Leave out the pictures and copy everything else below exactly.

## BEGIN MATERIAL PROVIDED

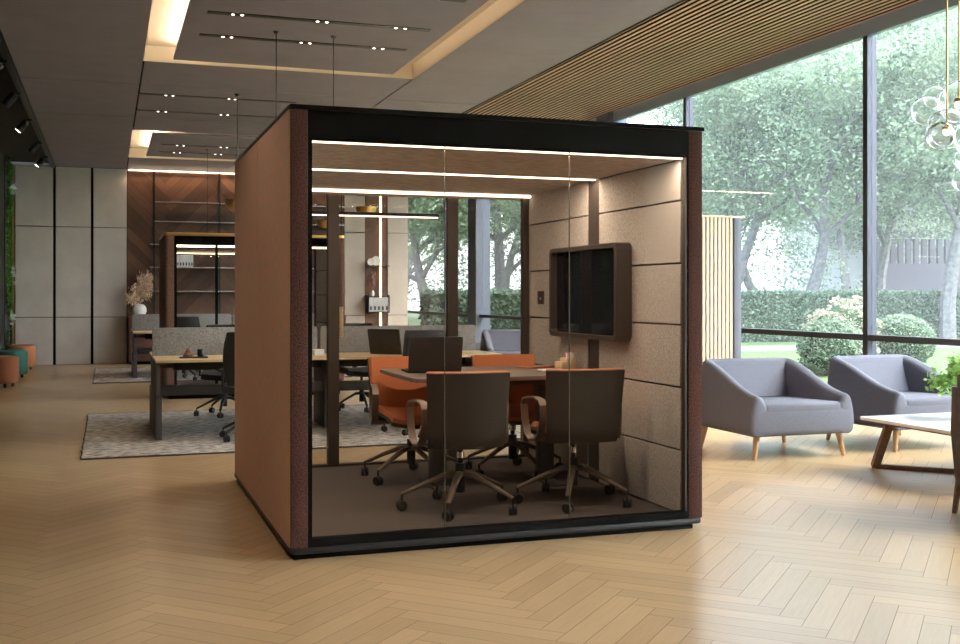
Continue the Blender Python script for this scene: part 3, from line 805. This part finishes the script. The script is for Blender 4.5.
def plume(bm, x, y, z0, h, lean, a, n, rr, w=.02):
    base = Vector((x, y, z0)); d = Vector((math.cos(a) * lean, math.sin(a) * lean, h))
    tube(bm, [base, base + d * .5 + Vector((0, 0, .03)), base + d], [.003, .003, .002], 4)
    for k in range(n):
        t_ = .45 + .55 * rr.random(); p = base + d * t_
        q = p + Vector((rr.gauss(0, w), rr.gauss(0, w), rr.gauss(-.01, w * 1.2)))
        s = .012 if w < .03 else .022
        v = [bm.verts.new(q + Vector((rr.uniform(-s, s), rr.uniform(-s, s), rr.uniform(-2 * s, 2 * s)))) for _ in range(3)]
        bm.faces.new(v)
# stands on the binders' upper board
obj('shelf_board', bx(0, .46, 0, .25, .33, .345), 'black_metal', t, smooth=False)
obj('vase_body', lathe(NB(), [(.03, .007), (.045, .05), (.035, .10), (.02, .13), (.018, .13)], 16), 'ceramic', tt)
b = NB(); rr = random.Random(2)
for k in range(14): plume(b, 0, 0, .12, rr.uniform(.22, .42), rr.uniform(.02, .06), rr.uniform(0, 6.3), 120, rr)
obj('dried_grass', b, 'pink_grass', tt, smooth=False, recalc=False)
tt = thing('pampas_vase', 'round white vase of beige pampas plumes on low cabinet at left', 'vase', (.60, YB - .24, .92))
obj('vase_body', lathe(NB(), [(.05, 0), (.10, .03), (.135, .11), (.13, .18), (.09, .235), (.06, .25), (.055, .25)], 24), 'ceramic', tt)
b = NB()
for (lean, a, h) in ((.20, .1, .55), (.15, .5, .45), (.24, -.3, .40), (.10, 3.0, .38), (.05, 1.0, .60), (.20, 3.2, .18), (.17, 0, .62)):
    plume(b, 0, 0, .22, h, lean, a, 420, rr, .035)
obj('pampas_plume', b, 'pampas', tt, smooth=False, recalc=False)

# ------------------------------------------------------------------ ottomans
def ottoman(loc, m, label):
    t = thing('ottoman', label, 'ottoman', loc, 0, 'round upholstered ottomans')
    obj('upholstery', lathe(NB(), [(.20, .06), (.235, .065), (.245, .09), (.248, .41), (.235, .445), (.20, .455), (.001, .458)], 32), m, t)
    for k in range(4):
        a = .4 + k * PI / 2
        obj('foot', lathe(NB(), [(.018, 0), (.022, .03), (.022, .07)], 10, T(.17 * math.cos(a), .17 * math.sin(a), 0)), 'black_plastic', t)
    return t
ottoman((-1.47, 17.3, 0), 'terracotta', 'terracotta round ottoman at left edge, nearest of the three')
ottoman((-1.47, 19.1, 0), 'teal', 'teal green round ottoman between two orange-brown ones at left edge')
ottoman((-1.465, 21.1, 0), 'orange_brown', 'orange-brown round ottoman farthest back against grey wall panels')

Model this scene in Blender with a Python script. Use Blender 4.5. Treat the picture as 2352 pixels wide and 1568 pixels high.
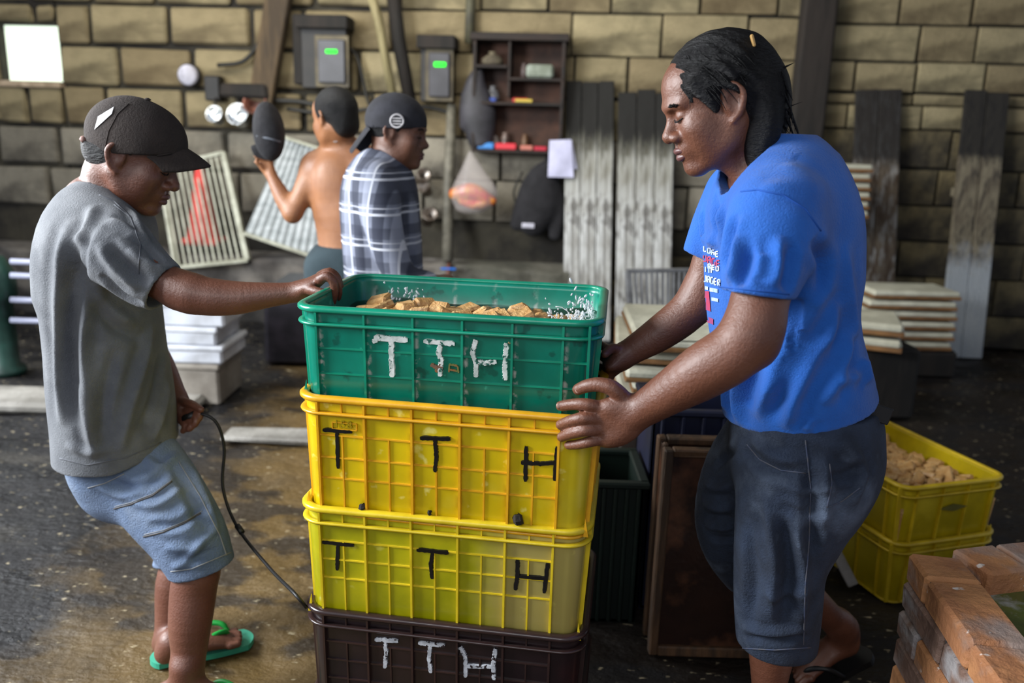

## END MATERIAL PROVIDED

▶ [EXPECTED OUTPUT]
Continue the Blender Python script for this scene: part 3, from line 805. This part finishes the script. The script is for Blender 4.5.
def plume(bm, x, y, z0, h, lean, a, n, rr, w=.02):
    base = Vector((x, y, z0)); d = Vector((math.cos(a) * lean, math.sin(a) * lean, h))
    tube(bm, [base, base + d * .5 + Vector((0, 0, .03)), base + d], [.003, .003, .002], 4)
    for k in range(n):
        t_ = .45 + .55 * rr.random(); p = base + d * t_
        q = p + Vector((rr.gauss(0, w), rr.gauss(0, w), rr.gauss(-.01, w * 1.2)))
        s = .012 if w < .03 else .022
        v = [bm.verts.new(q + Vector((rr.uniform(-s, s), rr.uniform(-s, s), rr.uniform(-2 * s, 2 * s)))) for _ in range(3)]
        bm.faces.new(v)
# stands on the binders' upper board
obj('shelf_board', bx(0, .46, 0, .25, .33, .345), 'black_metal', t, smooth=False)
obj('vase_body', lathe(NB(), [(.03, .007), (.045, .05), (.035, .10), (.02, .13), (.018, .13)], 16), 'ceramic', tt)
b = NB(); rr = random.Random(2)
for k in range(14): plume(b, 0, 0, .12, rr.uniform(.22, .42), rr.uniform(.02, .06), rr.uniform(0, 6.3), 120, rr)
obj('dried_grass', b, 'pink_grass', tt, smooth=False, recalc=False)
tt = thing('pampas_vase', 'round white vase of beige pampas plumes on low cabinet at left', 'vase', (.60, YB - .24, .92))
obj('vase_body', lathe(NB(), [(.05, 0), (.10, .03), (.135, .11), (.13, .18), (.09, .235), (.06, .25), (.055, .25)], 24), 'ceramic', tt)
b = NB()
for (lean, a, h) in ((.20, .1, .55), (.15, .5, .45), (.24, -.3, .40), (.10, 3.0, .38), (.05, 1.0, .60), (.20, 3.2, .18), (.17, 0, .62)):
    plume(b, 0, 0, .22, h, lean, a, 420, rr, .035)
obj('pampas_plume', b, 'pampas', tt, smooth=False, recalc=False)

# ------------------------------------------------------------------ ottomans
def ottoman(loc, m, label):
    t = thing('ottoman', label, 'ottoman', loc, 0, 'round upholstered ottomans')
    obj('upholstery', lathe(NB(), [(.20, .06), (.235, .065), (.245, .09), (.248, .41), (.235, .445), (.20, .455), (.001, .458)], 32), m, t)
    for k in range(4):
        a = .4 + k * PI / 2
        obj('foot', lathe(NB(), [(.018, 0), (.022, .03), (.022, .07)], 10, T(.17 * math.cos(a), .17 * math.sin(a), 0)), 'black_plastic', t)
    return t
ottoman((-1.47, 17.3, 0), 'terracotta', 'terracotta round ottoman at left edge, nearest of the three')
ottoman((-1.47, 19.1, 0), 'teal', 'teal green round ottoman between two orange-brown ones at left edge')
ottoman((-1.465, 21.1, 0), 'orange_brown', 'orange-brown round ottoman farthest back against grey wall panels')

Model this scene in Blender with a Python script. Use Blender 4.5. Treat the picture as 2352 pixels wide and 1568 pixels high.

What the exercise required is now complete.